Это были первые предвестия террора.
Этот ужас не всегда переходит в убийства.
Эпидемия ужаса тысячного года вылилась не в убийства, а в мистицизм.
Страх – это скачок в бессознательное. Если энергии взрыва нет места вверх, он производит разрушение на земле. В то время Франция была полна бродяг и нищих. Разрушение замков еще не начиналось. Но эти босяки и хулиганы уже осмелели от парижских событий. Они были «Черной сотней», наводящей ужас. Они жгли хлеб и вытравляли посевы.
«Центр Франции был потрясен эпидемией, которой дали имя „Великого Страха“. В каждом городе она начиналась одинаковым образом. Вечером начинали циркулировать слухи: говорилось о приближении нескольких тысяч разбойников, вооруженных с ног до головы, которые истребляли все на своем пути, оставляя за собой только пожары и развалины. Слухи росли, подобно грозовому облаку; самые храбрые бывали захвачены. Прибегал в город человек и рассказывал, что он видел собственными глазами облако пыли, поднятое наступающим войском. Другой слышал, как били в набат в соседнем селении. Сомнений больше не оставалось. Через какой-нибудь час или меньше город будет разграблен.
И рабочие и мещане хватались за оружие: ружья, штыки, пики, топоры, рабочие инструменты-все отбиралось для вооружения: Являлась импровизированная милиция. Самые смелые уходили из города в поиски, навстречу неприятелю.
Вернутся ли они?
В ожидании женщины прятали драгоценные вещи, трепетали за своих детей… Проходит час… два… Смертельное томление! Наступает ночь, увеличивая ужас. Ходят патрули. На перекрестках горят факелы.
Между тем крестьяне, гонимые ужасом, бегут в город и волокут с собой свои пожитки.
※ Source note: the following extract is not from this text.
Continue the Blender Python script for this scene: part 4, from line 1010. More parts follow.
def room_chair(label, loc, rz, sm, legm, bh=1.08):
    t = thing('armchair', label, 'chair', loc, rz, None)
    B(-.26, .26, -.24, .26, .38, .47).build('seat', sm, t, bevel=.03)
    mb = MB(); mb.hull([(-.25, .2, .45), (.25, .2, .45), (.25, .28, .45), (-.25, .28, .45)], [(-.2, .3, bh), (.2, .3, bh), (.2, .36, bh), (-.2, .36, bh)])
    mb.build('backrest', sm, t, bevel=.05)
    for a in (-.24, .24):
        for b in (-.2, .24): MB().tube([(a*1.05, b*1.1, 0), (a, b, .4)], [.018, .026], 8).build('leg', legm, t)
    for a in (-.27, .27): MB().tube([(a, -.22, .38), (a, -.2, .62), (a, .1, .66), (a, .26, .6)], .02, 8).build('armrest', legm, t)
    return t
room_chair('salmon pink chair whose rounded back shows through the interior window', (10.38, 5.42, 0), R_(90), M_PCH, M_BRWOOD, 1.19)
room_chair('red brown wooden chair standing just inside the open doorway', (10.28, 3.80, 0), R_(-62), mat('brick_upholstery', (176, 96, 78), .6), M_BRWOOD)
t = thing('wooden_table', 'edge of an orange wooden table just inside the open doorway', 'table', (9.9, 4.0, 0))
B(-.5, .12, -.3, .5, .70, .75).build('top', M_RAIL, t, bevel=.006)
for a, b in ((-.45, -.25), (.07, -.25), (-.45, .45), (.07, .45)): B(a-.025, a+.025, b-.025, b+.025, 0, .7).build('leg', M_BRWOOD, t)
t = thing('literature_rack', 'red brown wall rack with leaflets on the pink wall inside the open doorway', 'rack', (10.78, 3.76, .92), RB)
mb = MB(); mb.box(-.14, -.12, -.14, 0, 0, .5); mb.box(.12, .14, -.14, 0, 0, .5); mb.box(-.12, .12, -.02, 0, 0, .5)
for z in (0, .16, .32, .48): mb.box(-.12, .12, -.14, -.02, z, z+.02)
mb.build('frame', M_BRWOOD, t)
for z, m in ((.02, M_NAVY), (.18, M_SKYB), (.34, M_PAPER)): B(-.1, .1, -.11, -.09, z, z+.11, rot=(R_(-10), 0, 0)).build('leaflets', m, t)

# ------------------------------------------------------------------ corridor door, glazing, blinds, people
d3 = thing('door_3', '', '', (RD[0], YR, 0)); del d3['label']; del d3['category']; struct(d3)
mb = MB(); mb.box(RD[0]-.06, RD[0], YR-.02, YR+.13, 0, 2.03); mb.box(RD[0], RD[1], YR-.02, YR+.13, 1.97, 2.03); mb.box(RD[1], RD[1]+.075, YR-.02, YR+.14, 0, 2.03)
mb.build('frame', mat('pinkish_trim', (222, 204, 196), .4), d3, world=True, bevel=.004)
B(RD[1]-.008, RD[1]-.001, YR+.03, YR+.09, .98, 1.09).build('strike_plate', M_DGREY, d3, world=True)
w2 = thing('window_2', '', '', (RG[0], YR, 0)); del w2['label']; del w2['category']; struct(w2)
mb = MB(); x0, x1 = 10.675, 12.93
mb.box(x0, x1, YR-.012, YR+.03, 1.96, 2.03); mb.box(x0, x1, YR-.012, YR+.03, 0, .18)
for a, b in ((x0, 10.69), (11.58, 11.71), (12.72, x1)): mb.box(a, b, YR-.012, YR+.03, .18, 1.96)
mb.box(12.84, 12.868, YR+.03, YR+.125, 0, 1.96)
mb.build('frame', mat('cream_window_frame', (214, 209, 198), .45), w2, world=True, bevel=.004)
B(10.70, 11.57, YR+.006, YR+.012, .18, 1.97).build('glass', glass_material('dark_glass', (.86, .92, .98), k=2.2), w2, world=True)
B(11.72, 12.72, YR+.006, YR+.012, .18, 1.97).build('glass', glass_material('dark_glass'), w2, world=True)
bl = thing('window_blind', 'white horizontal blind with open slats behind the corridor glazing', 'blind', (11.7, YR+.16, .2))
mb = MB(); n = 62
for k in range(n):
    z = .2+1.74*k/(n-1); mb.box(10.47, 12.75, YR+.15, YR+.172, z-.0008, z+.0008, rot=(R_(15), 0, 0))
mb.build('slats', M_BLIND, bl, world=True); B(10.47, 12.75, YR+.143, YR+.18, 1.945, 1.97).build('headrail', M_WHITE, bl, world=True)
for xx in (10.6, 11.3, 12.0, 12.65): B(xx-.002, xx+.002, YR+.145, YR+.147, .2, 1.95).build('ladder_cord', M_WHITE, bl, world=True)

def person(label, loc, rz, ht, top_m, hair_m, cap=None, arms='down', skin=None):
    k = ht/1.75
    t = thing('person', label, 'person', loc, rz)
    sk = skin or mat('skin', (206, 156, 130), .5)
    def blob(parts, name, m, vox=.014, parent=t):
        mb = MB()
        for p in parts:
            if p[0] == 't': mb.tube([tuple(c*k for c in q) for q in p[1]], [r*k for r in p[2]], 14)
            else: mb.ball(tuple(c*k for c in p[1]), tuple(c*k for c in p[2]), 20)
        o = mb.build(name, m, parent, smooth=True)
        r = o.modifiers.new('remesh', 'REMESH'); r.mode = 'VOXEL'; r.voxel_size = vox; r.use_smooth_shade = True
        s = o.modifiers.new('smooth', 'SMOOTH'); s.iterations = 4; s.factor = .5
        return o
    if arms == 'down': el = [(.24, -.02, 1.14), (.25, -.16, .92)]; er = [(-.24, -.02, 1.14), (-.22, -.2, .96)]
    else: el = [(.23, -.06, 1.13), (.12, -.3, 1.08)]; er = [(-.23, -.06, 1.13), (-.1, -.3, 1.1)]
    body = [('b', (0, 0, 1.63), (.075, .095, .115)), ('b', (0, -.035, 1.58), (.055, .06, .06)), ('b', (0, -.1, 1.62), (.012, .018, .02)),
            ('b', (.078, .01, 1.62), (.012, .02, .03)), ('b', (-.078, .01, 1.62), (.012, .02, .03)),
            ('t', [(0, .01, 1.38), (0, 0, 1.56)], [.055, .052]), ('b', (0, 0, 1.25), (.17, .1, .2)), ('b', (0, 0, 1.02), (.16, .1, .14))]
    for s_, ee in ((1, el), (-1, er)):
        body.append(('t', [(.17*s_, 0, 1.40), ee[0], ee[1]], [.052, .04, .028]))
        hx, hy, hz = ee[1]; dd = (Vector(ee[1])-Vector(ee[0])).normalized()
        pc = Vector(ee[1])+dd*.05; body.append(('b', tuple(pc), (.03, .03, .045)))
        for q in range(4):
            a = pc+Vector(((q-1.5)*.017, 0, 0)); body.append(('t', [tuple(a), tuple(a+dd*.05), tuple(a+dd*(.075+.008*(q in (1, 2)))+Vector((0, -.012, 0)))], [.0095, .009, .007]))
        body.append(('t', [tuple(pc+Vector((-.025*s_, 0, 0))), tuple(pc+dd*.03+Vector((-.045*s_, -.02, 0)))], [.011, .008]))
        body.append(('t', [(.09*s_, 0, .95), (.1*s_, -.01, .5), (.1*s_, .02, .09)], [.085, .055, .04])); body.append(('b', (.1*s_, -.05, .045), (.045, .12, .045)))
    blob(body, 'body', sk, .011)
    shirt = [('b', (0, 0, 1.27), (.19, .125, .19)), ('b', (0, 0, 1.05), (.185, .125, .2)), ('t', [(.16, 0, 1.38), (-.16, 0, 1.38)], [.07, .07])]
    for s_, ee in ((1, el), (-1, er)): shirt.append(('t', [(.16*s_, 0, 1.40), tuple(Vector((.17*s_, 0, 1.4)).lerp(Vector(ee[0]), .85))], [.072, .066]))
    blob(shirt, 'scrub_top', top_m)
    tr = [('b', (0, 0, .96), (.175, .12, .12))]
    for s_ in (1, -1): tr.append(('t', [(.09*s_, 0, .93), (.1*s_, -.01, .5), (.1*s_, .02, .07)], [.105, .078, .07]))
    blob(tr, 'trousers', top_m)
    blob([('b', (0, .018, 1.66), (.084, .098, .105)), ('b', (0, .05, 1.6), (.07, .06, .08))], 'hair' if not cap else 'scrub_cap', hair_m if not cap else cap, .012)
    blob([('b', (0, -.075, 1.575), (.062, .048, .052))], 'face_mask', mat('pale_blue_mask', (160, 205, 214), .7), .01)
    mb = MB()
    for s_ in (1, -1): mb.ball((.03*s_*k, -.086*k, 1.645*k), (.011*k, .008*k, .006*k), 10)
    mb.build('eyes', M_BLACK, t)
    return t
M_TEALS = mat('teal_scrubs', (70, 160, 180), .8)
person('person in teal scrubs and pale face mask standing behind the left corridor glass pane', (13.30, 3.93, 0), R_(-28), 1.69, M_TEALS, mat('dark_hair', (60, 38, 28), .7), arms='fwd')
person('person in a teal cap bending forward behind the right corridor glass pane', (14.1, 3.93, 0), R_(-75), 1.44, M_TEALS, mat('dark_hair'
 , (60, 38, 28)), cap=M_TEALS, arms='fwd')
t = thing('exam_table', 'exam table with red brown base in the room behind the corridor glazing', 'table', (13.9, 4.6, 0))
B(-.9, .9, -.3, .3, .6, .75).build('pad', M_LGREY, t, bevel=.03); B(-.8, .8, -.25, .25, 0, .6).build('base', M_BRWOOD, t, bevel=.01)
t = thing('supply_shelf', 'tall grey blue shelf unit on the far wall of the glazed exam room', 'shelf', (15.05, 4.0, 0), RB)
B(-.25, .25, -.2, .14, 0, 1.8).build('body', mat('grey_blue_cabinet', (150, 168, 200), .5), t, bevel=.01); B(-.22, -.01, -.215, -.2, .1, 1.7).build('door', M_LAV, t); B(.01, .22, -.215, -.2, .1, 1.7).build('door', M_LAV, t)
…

Но вот возвращаются разведчики. Они не нашли ни одного разбойника. Страх уменьшается. Через несколько дней он разрешается всеобщим хохотом.
Овернь, Бурбоне, Лимузен, Форес были один за другим охвачены этой странной паникой. Эпидемия шла с северо-запада на юго-восток. Она отразилась тоже, но с меньшей силой и правильностью, в Дофинэ, в Эльзасе, во Франш-Конте, в Нормандии и в Бретани. В Париже такая паника была в ночь на 17 июля 1789 года, через три дня после взятия Бастилии. Главные моменты развития этой эпидемии – конец июля и начало августа 1789 года».
* * *
Уже с половины XVIII века во Франции ожидая пришествия Революции, повсеместно, всенародно, безусловно, почти с такой же напряженностью, как человечество ожидало светопреставления в конце десятого века.
Во Франции, как и в России, было больше всего пророков желания – этих «Женщин из Магдалы», ожидающих под раскаленным зноем пустыни пришествия Мессии. Они все измучены и сожжены ожиданием и страстью. Революция сразу сжигает их. Они гибнут в ее пламени, радостные и счастливые. Они ждут ее дуновения, и, когда губы мятежа прикоснутся к их лбу, – им больше нечего делать на земле. Они ждут только одного поцелуя и не переживают страстности первого прикосновения.